5v regulator (Lm7805) drop voltage to 5v

i made a project same to it..
but aftr charging my cellphone shows "bad contact of charger".. so wat can i do to repair dat??

change the usb cabel or check the output voltage

i chkd usb cable..
der is no fault..
n i nt yet got a multimeter to test output voltage.. :(
did u mean for 1st few mins. the voltage is more than 5v bt den it decreases below the minimum charging capacity of battery hence it shows bad charger contact????
if yes then wats the solution on it..

you can get 2 100k ohm resistors and put one from positive to pin 2(data) and the other from pin 3 to positive(data) this will trick you phone which probably is realy trying to say "I'm not connected to a computer so I refuse to charge" (because it might be too many volts and over charge you phone.)
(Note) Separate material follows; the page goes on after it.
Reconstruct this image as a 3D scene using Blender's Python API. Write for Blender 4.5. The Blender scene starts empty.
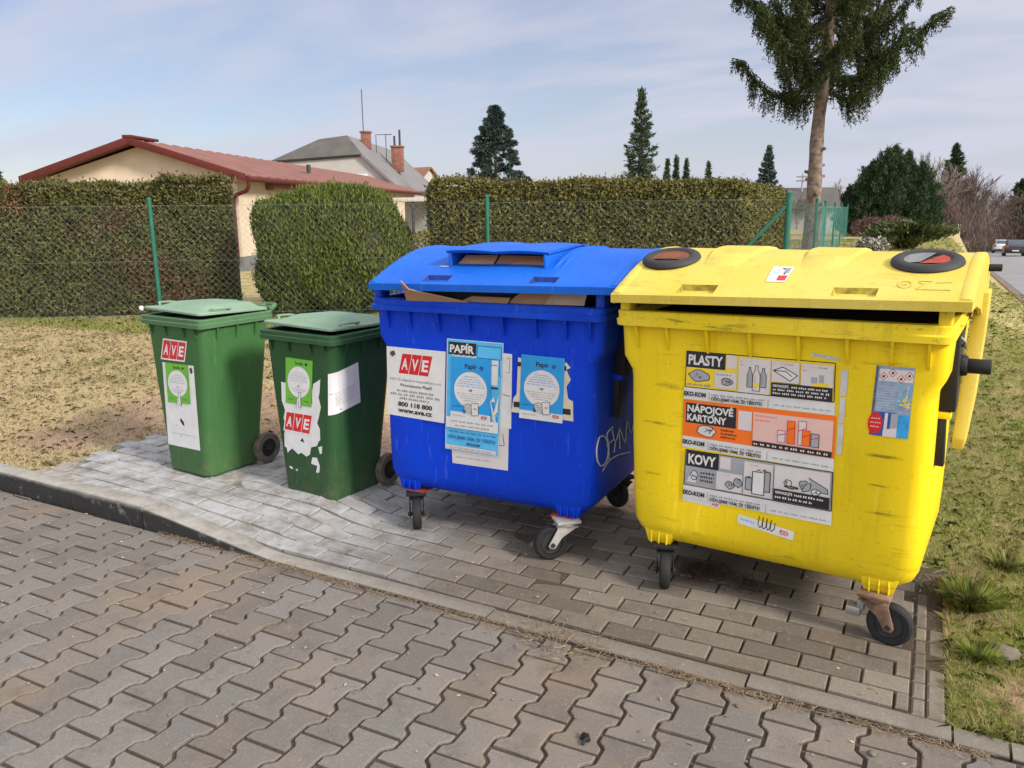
import bpy, bmesh, math, random
import numpy as np
from mathutils import Vector, Matrix

random.seed(7)
rng = np.random.default_rng(11)
SC = bpy.context.scene
COL = SC.collection
PI = math.pi

# ------------------------------------------------------------------ camera, light, sky
CAMZ = 1.576
F_PX = 805.0
cam_d = bpy.data.cameras.new('camera')
cam = bpy.data.objects.new('camera', cam_d)
COL.objects.link(cam)
cam_d.sensor_width = 36.0
cam_d.lens = 36.0 * F_PX / 1024.0
cam_d.clip_start = 0.05
cam_d.clip_end = 3000
_m = Matrix(((0.88935, -0.09071, 0.44814), (0.45712, 0.19779, -0.86714), (-0.00997, 0.97604, 0.21737))).to_4x4()
cam.matrix_world = Matrix.Translation((0, 0, CAMZ)) @ _m
SC.camera = cam

SUN_DIR = Vector((0.84, -0.16, 0.52)).normalized()
sun_d = bpy.data.lights.new('sun', 'SUN')
sun_d.energy = 3.9
sun_d.angle = math.radians(12)
sun_d.color = (1.0, 0.93, 0.83)
sun = bpy.data.objects.new('sun', sun_d)
COL.objects.link(sun)
sun.rotation_euler = SUN_DIR.to_track_quat('Z', 'Y').to_euler()
sun.location = SUN_DIR * 60

world = bpy.data.worlds.new('World')
SC.world = world
world.use_nodes = True
wt = world.node_tree
wt.nodes.clear()
def wn(t, **k):
    n = wt.nodes.new(t)
    for a, b in k.items():
        setattr(n, a, b)
    return n
w_out = wn('ShaderNodeOutputWorld')
w_bg = wn('ShaderNodeBackground')
w_bg.inputs['Strength'].default_value = 0.1
sky = wn('ShaderNodeTexSky')
sky.sky_type = 'NISHITA'
sky.sun_disc = False
sky.sun_elevation = math.asin(SUN_DIR.z)
sky.sun_rotation = math.atan2(SUN_DIR.x, SUN_DIR.y)
sky.air_density = 1.0
sky.dust_density = 0.5
sky.ozone_density = 3.0
tc = wn('ShaderNodeTexCoord')
sep = wn('ShaderNodeSeparateXYZ')
add = wn('ShaderNodeMath', operation='ADD'); add.inputs[1].default_value = 0.22
mx = wn('ShaderNodeMath', operation='MAXIMUM'); mx.inputs[1].default_value = 0.05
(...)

7805 ic is used so u ll get only 5v......so no harm to ur phone......

The regulator drops the voltage down to 5vdc, and actually phones and USB devices need 5vdc, not 4.

Yet Another 9 Volt USB Charger

I think it satnds for Yet Another 9v USB Charger.
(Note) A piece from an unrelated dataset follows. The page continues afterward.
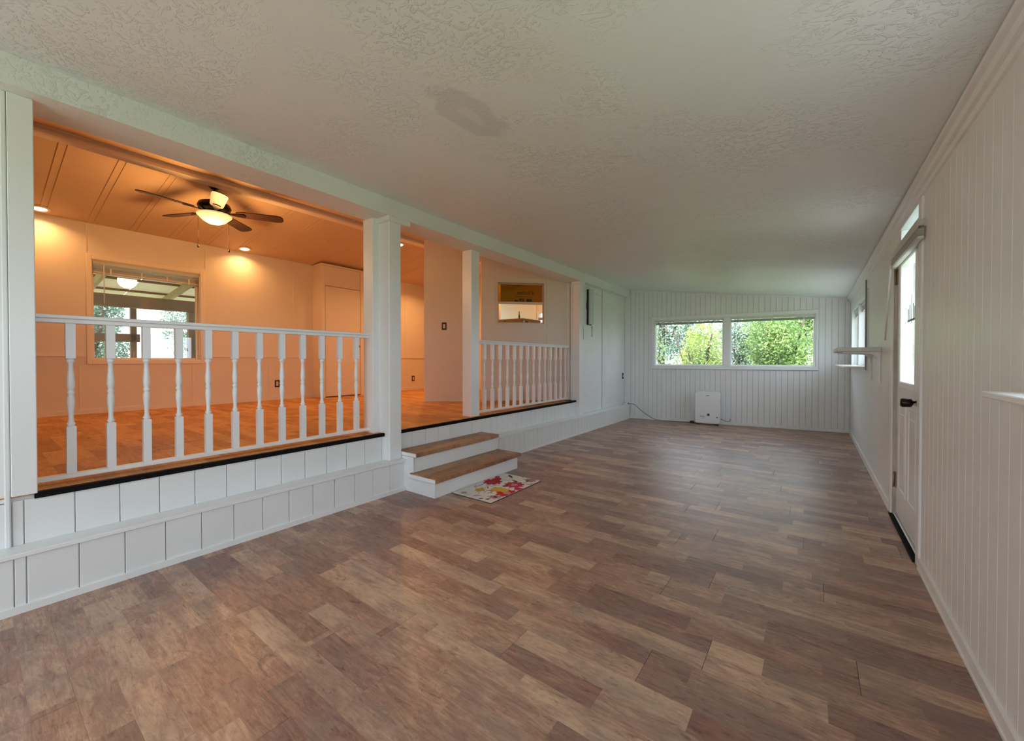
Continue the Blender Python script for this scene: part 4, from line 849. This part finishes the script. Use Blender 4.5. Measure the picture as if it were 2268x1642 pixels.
# ------------------------------------------------------------------ unseen wall behind the camera, wide glazing added to raise the daylight
wfz = boxes('wall_front', [(-3.16, -2.75, YB - 0.1, YB, 0, 2.6), (0.2, 0.62, YB - 0.1, YB, 0, 2.2), (-2.75, 0.2, YB - 0.1, YB, 0, 0.25), (-2.75, 0.2, YB - 0.1, YB, 2.08, 2.3)], WHITE); struct(wfz, 'unseen wall behind the viewer, with glazing added for daylight', 'wall')
prism('gable', [(-3.16, 2.3), (0.62, 2.145), (-3.16, 2.6)], 'y', YB - 0.1, YB, WHITE, wfz)
gz = link(bpy.data.objects.new('window_7', None), (-1.3, YB, 0.25)); struct(gz, 'unseen wide glazing behind the viewer, added for daylight', 'window')
for k in range(4):
    x0 = -2.75 + 2.95 / 3 * k; box('mullion', x0 - 0.03, x0 + 0.03, YB - 0.08, YB - 0.02, 0.25, 2.08, VINYL, gz, 0.003)
for k in range(3):
    x0 = -2.75 + 2.95 / 3 * k; box('pane', x0 + 0.03, x0 + 0.953, YB - 0.055, YB - 0.051, 0.26, 2.07, GLASS, gz)

# ------------------------------------------------------------------ outdoors
gd = box('ground', -45, 45, -45, 45, -0.75, -0.6, GRASS); struct(gd, 'green lawn around the house', 'ground')
pt = box('bounce_slab_side', 0.66, 2.4, -9.0, 9.0, -0.6, -0.16, mat('pale_bounce_slab', (0.72, 0.72, 0.69), 0.8, var=0.15)); struct(pt, 'unseen pale slab outside the door wall, added to bounce daylight up', 'reflector')  # added slab, reflects daylight up onto the low ceiling
pt2 = box('bounce_slab_rear', -6.0, 0.66, -5.0, YB - 0.14, -0.6, -0.16, MATS['pale_bounce_slab']); struct(pt2, 'unseen pale slab behind the viewer, added to bounce daylight up', 'reflector')  # second added slab for the same upward bounce
def leaves(n, centre, rad, size, shell=0.35, squash=None):
    """n folded leaf blades scattered through lumpy ellipsoids"""
    k = 14; cs_ = rng.normal(size=(k, 3)); cs_ /= np.linalg.norm(cs_, axis=1)[:, None]; cs_ *= rng.uniform(0.15, 0.72, (k, 1)); rr = rng.uniform(0.30, 0.52, k)
    w_ = rng.integers(0, k, n); d = rng.normal(size=(n, 3)); d /= np.linalg.norm(d, axis=1)[:, None]
    p = (cs_[w_] + d * (rr[w_] * rng.uniform(shell, 1, n) ** 0.5)[:, None]) * np.array(rad) + np.array(centre)
    t = rng.normal(size=(n, 3)); t[:, 2] -= 0.3; t /= np.linalg.norm(t, axis=1)[:, None]
    b = np.cross(t, rng.normal(size=(n, 3))); b /= np.linalg.norm(b, axis=1)[:, None]; nn = np.cross(t, b)
    L = (size * rng.uniform(0.6, 1.3, n))[:, None]
    v = np.stack([p, p + t * L * 0.5 + b * L * 0.27 + nn * L * 0.06, p + t * L, p + t * L * 0.5 - b * L * 0.27 + nn * L * 0.06], 1).reshape(-1, 3)
    i = np.arange(n)[:, None] * 4; f = np.concatenate([i + np.array([[0, 1, 2]]), i + np.array([[0, 2, 3]])], 0)
    return v, f
def tree(name, label, cat, base, h, rad, n, size, m, group, trunk=0.06):
    t = thing(name, label, cat, base, group); c = (base[0], base[1], base[2] + h)
    v, f = leaves(n, (0, 0, 0), rad, size)
    me = bpy.data.meshes.new('foliage'); me.from_pydata(v.tolist(), [], f.tolist()); me.materials.append(m)
    fo = link(bpy.data.objects.new('foliage', me), c, None, t); tag(fo, kind='stuff')
    top = Vector((base[0], base[1], base[2] + h))
    tube('trunk', curve_pts([base, (base[0] + random.uniform(-.1, .1), base[1] + .05, base[2] + h * 0.5), tuple(top)], 5), trunk, BARK, t)
    for k in range(5):
        q = random.uniform(0, 6.28); e = (base[0] + rad[0] * .6 * math.cos(q), base[1] + rad[1] * .6 * math.sin(q), base[2] + h + rad[2] * random.uniform(-.2, .5))
        tube('branch', curve_pts([(base[0], base[1], base[2] + h * random.uniform(.4, .8)), ((base[0] + e[0]) / 2, (base[1] + e[1]) / 2, base[2] + h * 0.9), e], 4), trunk * 0.35, BARK, t, 6)
    return t
G = -0.6
GE, GP, GR = 'shrubs outside the end-wall window', 'trees beyond the porch', 'shrubs outside the entry door'
tree('shrub', 'bushy mid-green shrub at the narrow side of the end-wall window', 'shrub', (-4.25, 11.7, G), 2.0, (1.15, 0.9, 1.9), 12000, 0.068, LEAFA, GE)
tree('shrub', 'yellow-green shrub filling the narrower end-wall pane', 'shrub', (-2.35, 11.2, G), 1.7, (1.0, 0.8, 1.7), 12000, 0.068, LEAFB, GE)
tree('shrub', 'blue-green shrub behind the mullion of the end-wall window', 'shrub', (-1.2, 12.4, G), 1.7, (1.1, 0.8, 1.7), 12000, 0.068, LEAFC, GE)
tree('shrub', 'mid-green shrub filling the wider end-wall pane', 'shrub', (-0.55, 11.1, G), 1.9, (1.1, 0.85, 1.9), 12000, 0.068, LEAFA, GE)
tree('shrub', 'bright yellow-green shrub at the wide side of the end-wall window', 'shrub', (1.25, 12.2, G), 1.8, (1.1, 0.85, 1.8), 12000, 0.068, LEAFB, GE)
tree('tree', 'tall pale tree standing behind the shrubs at the end wall', 'tree', (-4.6, 15.8, G), 3.2, (2.2, 1.4, 2.8), 12000, 0.10, LEAFC, GE, 0.12)
tree('tree', 'tall green tree behind the wider end-wall pane', 'tree', (-0.3, 19.0, G), 3.2, (1.6, 1.3, 2.8), 12000, 0.10, LEAFA, GE, 0.12)
tree('tree', 'pale blue-green tree beyond the porch post', 'tree', (-15.5, 4.9, G), 2.8, (1.8, 1.7, 2.5), 20000, 0.075, LEAFC, GP, 0.12)
tree('tree', 'leafy tree beyond the porch, low in the window', 'tree', (-15.0, 1.9, G), 2.5, (1.5, 1.2, 2.1), 20000, 0.075, LEAFC, GP, 0.12)
tree('tree', 'shaded tree at the near end of the porch view', 'tree', (-16, -1.0, G), 2.6, (1.8, 1.6, 2.4), 16000, 0.075, LEAFA, GP, 0.12)
tree('shrub', 'tall shrub outside the entry door glass', 'shrub', (2.25, 16.0, G), 1.9, (0.9, 1.2, 1.9), 7000, 0.10, LEAFC, GR, 0.08)
tree('shrub', 'pale shrub beyond the paired windows', 'shrub', (3.9, 21.5, G), 1.8, (1.4, 1.6, 1.6), 6000, 0.13, LEAFA, GR, 0.08)
# covered porch outside the raised room's window
pr = thing('porch_roof', 'covered porch roof of pale translucent sheets on timber rafters', 'porch roof', (-9.0, 2.0, 2.6))
def pz(x): return 2.86 + (x + 7.16) * 0.10
def sloped(name, x0, x1, y0, y1, dz0, dz1, m):
    return prism(name, [(x0, pz(x0) + dz0), (x1, pz(x1) + dz0), (x1, pz(x1) + dz1), (x0, pz(x0) + dz1)], 'y', y0, y1, m, pr)
xs = [-11.6, -10.72, -9.84, -8.96, -8.08, -7.18]; ys = [-1.2 + 0.62 * k for k in range(11)]
for i in range(5):
    for j in range(10): sloped('roof_sheet', xs[i] + 0.008, xs[i + 1] - 0.008, ys[j] + 0.006, ys[j + 1] - 0.006, 0.04, 0.046, SHEET)
for x in xs: box('purlin', x - 0.02, x + 0.02, -1.2, 5.0, pz(x) + 0.0, pz(x) + 0.04, TIMBER, pr)
for k in range(6): sloped('rafter', -11.6, -7.18, -1.0 + 1.15 * k, -0.95 + 1.15 * k, -0.13, 0.0, TIMBERL)
pdk = box('added_porch_deck', -12.2, -7.18, -1.4, 5.4, -0.6, 0.40, mat('tan_bounce_boards', (0.36, 0.29, 0.22), 0.8, var=0.2)); struct(pdk, 'unseen deck under the porch, added against green lawn bounce', 'deck')  # added brown floor, keeps the lawn's green bounce off the porch
bmh = box('porch_header', -9.70, -9.58, -1.4, 5.2, 2.09, 2.30, TIMBER, pr, 0.004)
for yy in (2.60, -1.0, 4.9): box('porch_post', -9.72, -9.58, yy - 0.07, yy + 0.07, 0.40, 2.09, TIMBER, pr, 0.006)
box('porch_rail', -11.6, -11.5, -1.2, 2.2, 1.55, 1.72, TIMBER, pr, 0.004)
for yy in (-1.1, 2.1): box('porch_post', -11.6, -11.5, yy - 0.05, yy + 0.05, 0.40, pz(-11.55) - 0.13, TIMBER, pr, 0.004)
# low deck rail outside the entry door
dk = thing('deck_rail', 'pale deck railing outside the entry door', 'railing', (1.5, 8.85, -0.16))
box('top_rail', 0.70, 2.35, 8.80, 8.90, 1.00, 1.05, mat('pale_deck_paint', (0.42, 0.50, 0.53), 0.6), dk, 0.004); box('mid_rail', 0.70, 2.35, 8.83, 8.87, 0.5, 0.54, MATS['pale_deck_paint'], dk)
for k in range(5): box('rail_post', 0.70 + 0.3975 * k, 0.76 + 0.3975 * k, 8.82, 8.88, -0.16, 1.0, MATS['pale_deck_paint'], dk)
I know-it says in the first step I just mean when your searching the site…

It probably could, but I would not recommend it. That 7805 regulator is rated for 1 amp, and is going to get dangerously hot, even with a heatsink, burning off 4v of power to regulate 9v down to 5v. Not to mention that a linear regulator is TERRIBLY inefficient in this particular instance. A better option would be a switching regulator such as this one:
http://focus.ti.com/lit/ds/symlink/ptr08100w.pdf

The switching regulator is still extremely small, and would easily fit if you left the casing only slightly longer. Also, switching regulators don't burn off the excess voltage, but instead use pulse. By turning the flow of current on and off VERY quickly, it simulates lower voltages. A linear reg gives you about 55% efficiency, whereas the switching reg gives you close to 90%, which means that battery will last longer also. Not to mention the added safety because that switching reg is rated up to 10 amps.

You forgot to mention the addition of a needed 1k ohm resistor to the data pin on an iphone charge plug. Without it, it won't charge.